Repeat the data verbatim.

--- Raw data ---
>> start

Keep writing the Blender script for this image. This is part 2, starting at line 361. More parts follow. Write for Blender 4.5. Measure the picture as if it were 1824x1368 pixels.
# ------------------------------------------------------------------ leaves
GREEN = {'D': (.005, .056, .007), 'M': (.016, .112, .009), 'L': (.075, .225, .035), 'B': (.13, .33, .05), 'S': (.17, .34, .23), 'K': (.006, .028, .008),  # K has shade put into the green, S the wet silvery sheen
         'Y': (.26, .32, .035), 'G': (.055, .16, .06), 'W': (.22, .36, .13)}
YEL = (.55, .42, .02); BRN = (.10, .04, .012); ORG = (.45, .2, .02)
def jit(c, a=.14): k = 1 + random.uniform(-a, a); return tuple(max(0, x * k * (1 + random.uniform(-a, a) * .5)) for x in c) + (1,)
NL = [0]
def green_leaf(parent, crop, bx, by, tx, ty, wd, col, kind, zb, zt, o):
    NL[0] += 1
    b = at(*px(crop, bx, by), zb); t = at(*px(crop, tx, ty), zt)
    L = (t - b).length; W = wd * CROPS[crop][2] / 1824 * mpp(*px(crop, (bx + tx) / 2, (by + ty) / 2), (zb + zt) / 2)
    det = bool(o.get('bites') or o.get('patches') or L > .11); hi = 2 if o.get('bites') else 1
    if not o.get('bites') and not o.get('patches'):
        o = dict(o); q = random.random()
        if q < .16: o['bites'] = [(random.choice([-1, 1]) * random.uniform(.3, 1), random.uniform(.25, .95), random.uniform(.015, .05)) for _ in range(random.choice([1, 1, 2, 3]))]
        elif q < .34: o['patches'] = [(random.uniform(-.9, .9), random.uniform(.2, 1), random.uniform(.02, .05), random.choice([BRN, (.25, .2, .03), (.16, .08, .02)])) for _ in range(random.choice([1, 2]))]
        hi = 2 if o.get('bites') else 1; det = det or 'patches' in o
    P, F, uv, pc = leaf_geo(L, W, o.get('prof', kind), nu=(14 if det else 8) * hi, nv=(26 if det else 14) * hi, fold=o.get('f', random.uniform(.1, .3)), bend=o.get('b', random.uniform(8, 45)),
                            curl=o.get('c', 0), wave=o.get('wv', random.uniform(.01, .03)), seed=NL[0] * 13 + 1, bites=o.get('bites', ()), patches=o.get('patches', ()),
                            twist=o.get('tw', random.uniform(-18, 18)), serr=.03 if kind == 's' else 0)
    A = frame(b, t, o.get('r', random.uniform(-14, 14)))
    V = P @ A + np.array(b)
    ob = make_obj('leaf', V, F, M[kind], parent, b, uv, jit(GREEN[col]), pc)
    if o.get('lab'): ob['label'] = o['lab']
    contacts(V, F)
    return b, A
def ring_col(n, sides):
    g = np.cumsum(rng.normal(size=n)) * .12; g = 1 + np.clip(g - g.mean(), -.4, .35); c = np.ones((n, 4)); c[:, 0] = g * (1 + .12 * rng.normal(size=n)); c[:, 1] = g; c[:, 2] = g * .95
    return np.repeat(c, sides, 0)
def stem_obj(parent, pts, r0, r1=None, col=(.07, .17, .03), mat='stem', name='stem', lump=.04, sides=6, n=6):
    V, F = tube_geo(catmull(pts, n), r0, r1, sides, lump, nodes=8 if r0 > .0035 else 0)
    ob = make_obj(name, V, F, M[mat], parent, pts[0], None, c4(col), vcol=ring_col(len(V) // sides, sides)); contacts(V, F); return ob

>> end

--- Result of the exercise ---
Keep writing the Blender script for this image. This is part 2, starting at line 361. More parts follow. Write for Blender 4.5. Measure the picture as if it were 1824x1368 pixels.
# ------------------------------------------------------------------ leaves
GREEN = {'D': (.005, .056, .007), 'M': (.016, .112, .009), 'L': (.075, .225, .035), 'B': (.13, .33, .05), 'S': (.17, .34, .23), 'K': (.006, .028, .008),  # K has shade put into the green, S the wet silvery sheen
         'Y': (.26, .32, .035), 'G': (.055, .16, .06), 'W': (.22, .36, .13)}
YEL = (.55, .42, .02); BRN = (.10, .04, .012); ORG = (.45, .2, .02)
def jit(c, a=.14): k = 1 + random.uniform(-a, a); return tuple(max(0, x * k * (1 + random.uniform(-a, a) * .5)) for x in c) + (1,)
NL = [0]
def green_leaf(parent, crop, bx, by, tx, ty, wd, col, kind, zb, zt, o):
    NL[0] += 1
    b = at(*px(crop, bx, by), zb); t = at(*px(crop, tx, ty), zt)
    L = (t - b).length; W = wd * CROPS[crop][2] / 1824 * mpp(*px(crop, (bx + tx) / 2, (by + ty) / 2), (zb + zt) / 2)
    det = bool(o.get('bites') or o.get('patches') or L > .11); hi = 2 if o.get('bites') else 1
    if not o.get('bites') and not o.get('patches'):
        o = dict(o); q = random.random()
        if q < .16: o['bites'] = [(random.choice([-1, 1]) * random.uniform(.3, 1), random.uniform(.25, .95), random.uniform(.015, .05)) for _ in range(random.choice([1, 1, 2, 3]))]
        elif q < .34: o['patches'] = [(random.uniform(-.9, .9), random.uniform(.2, 1), random.uniform(.02, .05), random.choice([BRN, (.25, .2, .03), (.16, .08, .02)])) for _ in range(random.choice([1, 2]))]
        hi = 2 if o.get('bites') else 1; det = det or 'patches' in o
    P, F, uv, pc = leaf_geo(L, W, o.get('prof', kind), nu=(14 if det else 8) * hi, nv=(26 if det else 14) * hi, fold=o.get('f', random.uniform(.1, .3)), bend=o.get('b', random.uniform(8, 45)),
                            curl=o.get('c', 0), wave=o.get('wv', random.uniform(.01, .03)), seed=NL[0] * 13 + 1, bites=o.get('bites', ()), patches=o.get('patches', ()),
                            twist=o.get('tw', random.uniform(-18, 18)), serr=.03 if kind == 's' else 0)
    A = frame(b, t, o.get('r', random.uniform(-14, 14)))
    V = P @ A + np.array(b)
    ob = make_obj('leaf', V, F, M[kind], parent, b, uv, jit(GREEN[col]), pc)
    if o.get('lab'): ob['label'] = o['lab']
    contacts(V, F)
    return b, A
def ring_col(n, sides):
    g = np.cumsum(rng.normal(size=n)) * .12; g = 1 + np.clip(g - g.mean(), -.4, .35); c = np.ones((n, 4)); c[:, 0] = g * (1 + .12 * rng.normal(size=n)); c[:, 1] = g; c[:, 2] = g * .95
    return np.repeat(c, sides, 0)
def stem_obj(parent, pts, r0, r1=None, col=(.07, .17, .03), mat='stem', name='stem', lump=.04, sides=6, n=6):
    V, F = tube_geo(catmull(pts, n), r0, r1, sides, lump, nodes=8 if r0 > .0035 else 0)
    ob = make_obj(name, V, F, M[mat], parent, pts[0], None, c4(col), vcol=ring_col(len(V) // sides, sides)); contacts(V, F); return ob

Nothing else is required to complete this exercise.